-- Start of Listing --

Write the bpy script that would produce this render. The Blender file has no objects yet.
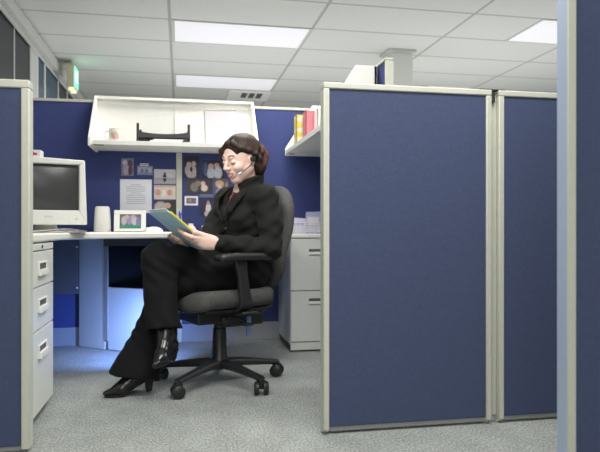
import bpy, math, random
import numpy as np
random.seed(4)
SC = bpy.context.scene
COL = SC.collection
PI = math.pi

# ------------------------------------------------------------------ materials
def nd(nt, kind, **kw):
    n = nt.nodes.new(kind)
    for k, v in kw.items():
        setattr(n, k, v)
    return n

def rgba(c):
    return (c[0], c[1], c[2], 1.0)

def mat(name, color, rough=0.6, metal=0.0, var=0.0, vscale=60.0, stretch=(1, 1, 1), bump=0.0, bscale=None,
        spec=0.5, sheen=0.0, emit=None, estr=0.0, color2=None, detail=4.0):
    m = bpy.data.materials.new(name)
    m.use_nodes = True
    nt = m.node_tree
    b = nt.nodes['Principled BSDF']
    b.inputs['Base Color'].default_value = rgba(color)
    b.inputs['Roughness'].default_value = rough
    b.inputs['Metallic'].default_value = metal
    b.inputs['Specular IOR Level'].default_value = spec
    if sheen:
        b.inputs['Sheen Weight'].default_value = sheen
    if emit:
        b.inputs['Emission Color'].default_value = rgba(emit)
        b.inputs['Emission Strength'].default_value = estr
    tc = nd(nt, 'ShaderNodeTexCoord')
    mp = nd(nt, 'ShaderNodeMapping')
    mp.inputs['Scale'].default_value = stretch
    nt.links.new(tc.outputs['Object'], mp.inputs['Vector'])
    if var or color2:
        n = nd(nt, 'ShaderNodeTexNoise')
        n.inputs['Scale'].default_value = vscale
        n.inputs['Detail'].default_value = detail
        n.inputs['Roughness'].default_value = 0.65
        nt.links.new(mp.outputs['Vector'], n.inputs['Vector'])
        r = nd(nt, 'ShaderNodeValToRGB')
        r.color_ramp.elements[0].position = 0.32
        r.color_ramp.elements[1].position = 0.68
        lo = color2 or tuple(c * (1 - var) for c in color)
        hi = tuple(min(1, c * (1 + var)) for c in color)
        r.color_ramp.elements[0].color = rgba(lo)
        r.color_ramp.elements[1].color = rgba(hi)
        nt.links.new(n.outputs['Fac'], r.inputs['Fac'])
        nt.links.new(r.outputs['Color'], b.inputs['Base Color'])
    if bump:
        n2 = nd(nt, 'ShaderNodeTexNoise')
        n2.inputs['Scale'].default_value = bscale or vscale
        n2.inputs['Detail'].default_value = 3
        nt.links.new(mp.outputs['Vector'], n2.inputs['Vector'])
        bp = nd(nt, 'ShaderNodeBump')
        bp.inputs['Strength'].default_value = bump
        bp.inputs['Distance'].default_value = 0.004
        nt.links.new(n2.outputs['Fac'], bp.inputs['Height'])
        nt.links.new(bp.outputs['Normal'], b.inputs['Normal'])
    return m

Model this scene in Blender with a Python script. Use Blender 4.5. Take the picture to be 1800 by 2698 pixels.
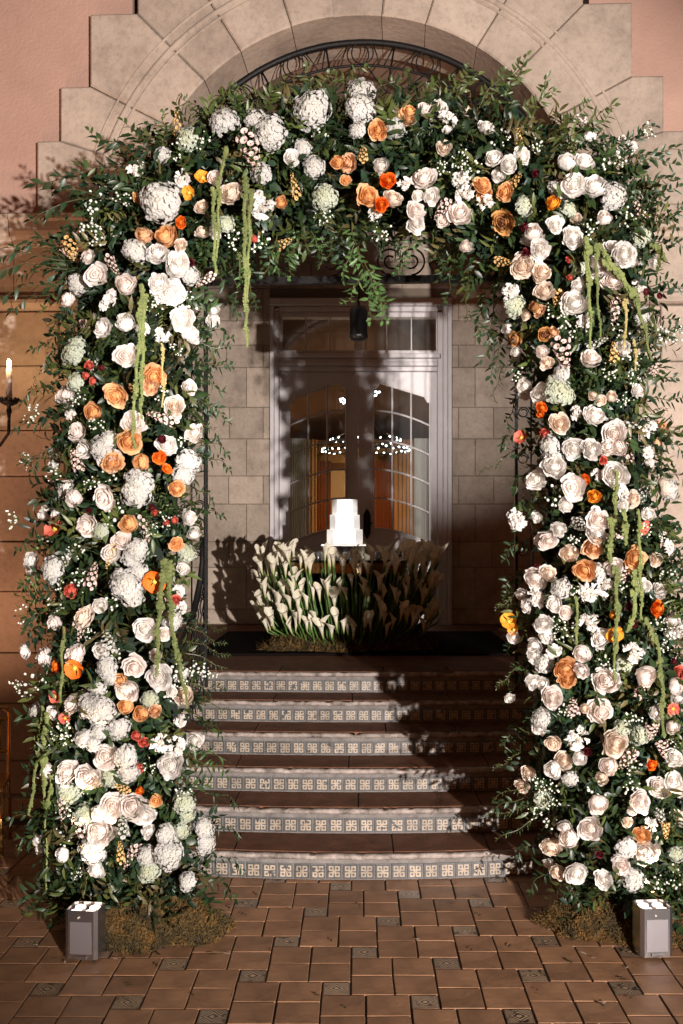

-- End of Listing --

Keep the pictures out of your copy, and repeat every entry above exactly.

Write the bpy script that would produce this render. The Blender file has no objects yet.
import bpy, math, random
import numpy as np
random.seed(4)
SC = bpy.context.scene
COL = SC.collection
PI = math.pi

# ------------------------------------------------------------------ materials
def nd(nt, kind, **kw):
    n = nt.nodes.new(kind)
    for k, v in kw.items():
        setattr(n, k, v)
    return n

def rgba(c):
    return (c[0], c[1], c[2], 1.0)

def mat(name, color, rough=0.6, metal=0.0, var=0.0, vscale=60.0, stretch=(1, 1, 1), bump=0.0, bscale=None,
        spec=0.5, sheen=0.0, emit=None, estr=0.0, color2=None, detail=4.0):
    m = bpy.data.materials.new(name)
    m.use_nodes = True
    nt = m.node_tree
    b = nt.nodes['Principled BSDF']
    b.inputs['Base Color'].default_value = rgba(color)
    b.inputs['Roughness'].default_value = rough
    b.inputs['Metallic'].default_value = metal
    b.inputs['Specular IOR Level'].default_value = spec
    if sheen:
        b.inputs['Sheen Weight'].default_value = sheen
    if emit:
        b.inputs['Emission Color'].default_value = rgba(emit)
        b.inputs['Emission Strength'].default_value = estr
    tc = nd(nt, 'ShaderNodeTexCoord')
    mp = nd(nt, 'ShaderNodeMapping')
    mp.inputs['Scale'].default_value = stretch
    nt.links.new(tc.outputs['Object'], mp.inputs['Vector'])
    if var or color2:
        n = nd(nt, 'ShaderNodeTexNoise')
        n.inputs['Scale'].default_value = vscale
        n.inputs['Detail'].default_value = detail
        n.inputs['Roughness'].default_value = 0.65
        nt.links.new(mp.outputs['Vector'], n.inputs['Vector'])
        r = nd(nt, 'ShaderNodeValToRGB')
        r.color_ramp.elements[0].position = 0.32
        r.color_ramp.elements[1].position = 0.68
        lo = color2 or tuple(c * (1 - var) for c in color)
        hi = tuple(min(1, c * (1 + var)) for c in color)
        r.color_ramp.elements[0].color = rgba(lo)
        r.color_ramp.elements[1].color = rgba(hi)
        nt.links.new(n.outputs['Fac'], r.inputs['Fac'])
        nt.links.new(r.outputs['Color'], b.inputs['Base Color'])
    if bump:
        n2 = nd(nt, 'ShaderNodeTexNoise')
        n2.inputs['Scale'].default_value = bscale or vscale
        n2.inputs['Detail'].default_value = 3
        nt.links.new(mp.outputs['Vector'], n2.inputs['Vector'])
        bp = nd(nt, 'ShaderNodeBump')
        bp.inputs['Strength'].default_value = bump
        bp.inputs['Distance'].default_value = 0.004
        nt.links.new(n2.outputs['Fac'], bp.inputs['Height'])
        nt.links.new(bp.outputs['Normal'], b.inputs['Normal'])
    return m

Model this scene in Blender with a Python script. Use Blender 4.5. Take the picture to be 1800 by 2698 pixels.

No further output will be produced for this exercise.